No ofertório, o cheiro de cajá. Vinha do pé no terreiro da Igreja N Sra dos Remédios, Benfica. Domingo de ramos, segui o cortejo da Praça da Gentilândia até lá, migrando de uma roda de teatro de rua, do grupo Bagaceira. Foi outro dia, mas no tempo pandêmico, poderia ser 1908, quando chegou a estrutura de ferro para a sala de espetáculo do Zé de Alencar. E as pessoas saiam de casa para ver a obra. Celeste Cordeiro conversou com quem foi criança na Fortaleza do começo do século 20 e contou pra gente no livro "Brinquedos da Memória".

Os pés de oiti do Zé de Alencar estão lá desde antes da construção do teatro. Burle Marx integrou as árvores ao primeiro jardim do TJA, inaugurado em 1973. Jiboias crescem no tronco deles que, calcula-se, vivem desde o século 19. Seriam da patota do oitizeiro do Rosário cuja derrubada mexeu com Fortaleza, como Raimundo Girão conta em "Geografia Estética de Fortaleza"? Pertinho dos pés de oiti, quase vizinho de quintal, tem um pé de sapoti na Casa Juvenal Galeno. A casa é um elogio ao silêncio. Indo rumo ao pátio interno, duvida-se da rua lá fora ser a General Sampaio.

As árvores, como os livros, conversam entre si. Migram. Já estou na ribeira dos Icós, desci no rumo Cariri (olha os 'pés de juazeiro' nominando uma cidade toda. E que cidade!), do GeoPark Araripe como uma faixa silenciosa, tocada pelo vento, a dizer dos milhões de anos que a Terra levou pra ser a Terra que se conhece. E nela mora. E dela vive. Lembrei agora d'O Barão nas Árvores, personagem do Calvino que faz o percurso de uma vida pelos galhos e copas das árvores.

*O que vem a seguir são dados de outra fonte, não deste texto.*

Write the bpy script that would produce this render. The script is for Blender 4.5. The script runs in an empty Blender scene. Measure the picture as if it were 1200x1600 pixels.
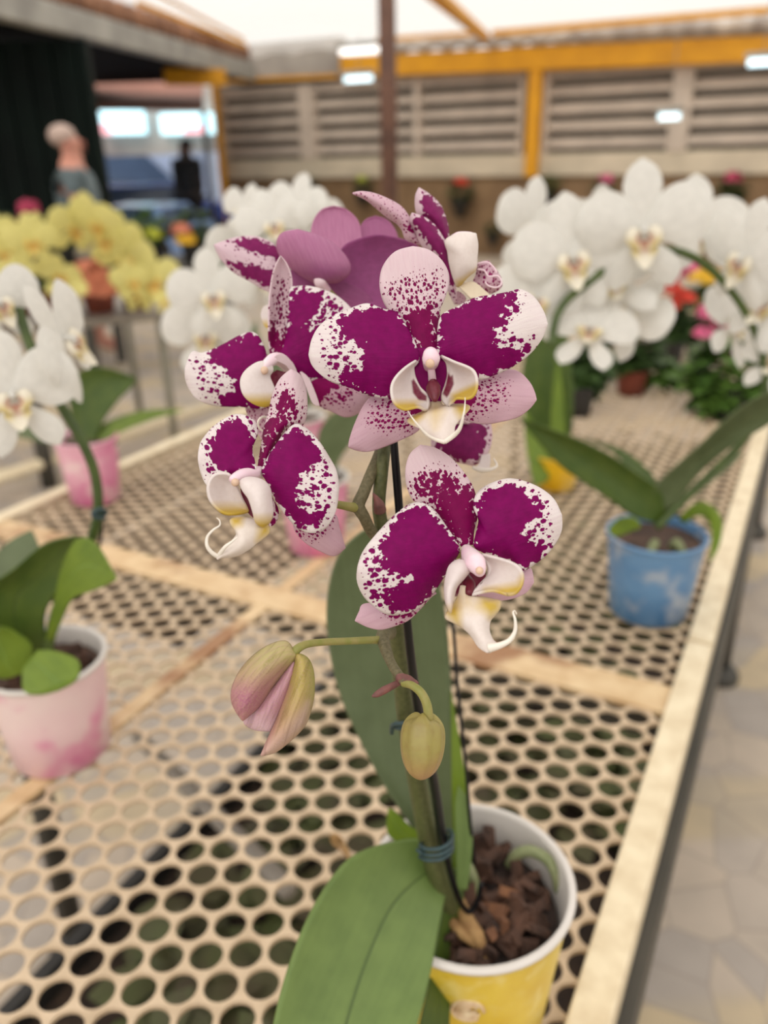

Chegamos, Icó. O susto não cessa: as duas velhas tamarineiras da Rua das Almas agora só se encontram na memória. Se Icó fosse uma orquestra, elas seriam solistas. Vou contar rapidez. Nos altos da casa que foi de Dona Glória Dias, Dona Fransquinha Olímpio me contou sobre os pés de tamarindo que ficavam em frente ao sobrado onde morava. À sombra deles, século 19, cavalos repousavam do leva e traz gentes e cargas. O cheiro deles, urina e fezes, incomodava o vizinho, Barão do Crato, que ameaçou cortá-los. Dona Glória respondeu estocando pólvora: corte e faço explodir seu sobrado. As duas casas seguem de pé. A pólvora foi doada à igreja. Conta-se assim o surgir das bombas do Senhor do Bonfim, fogo sagrado que acende um calendário próprio na cidade de núcleo histórico tombada pelo Iphan. Monumental, a instalação artesanal marca o fim da procissão do santo, todo primeiro de janeiro. É o maior acontecimento do lugar.

Pois um dos pés de tamarindo caiu. Pode-se dizer: chuva grande derrubou. Relendo Otacílio de Azevedo, "Fortaleza Descalça", volto ao cajueiro botador na Praça do Ferreira, velho como as tamarineiras. O cajueiro da mentira, da festa pública todo dia primeiro de abril. As árvores cuidam da gente. A gente presta a devida atenção a elas?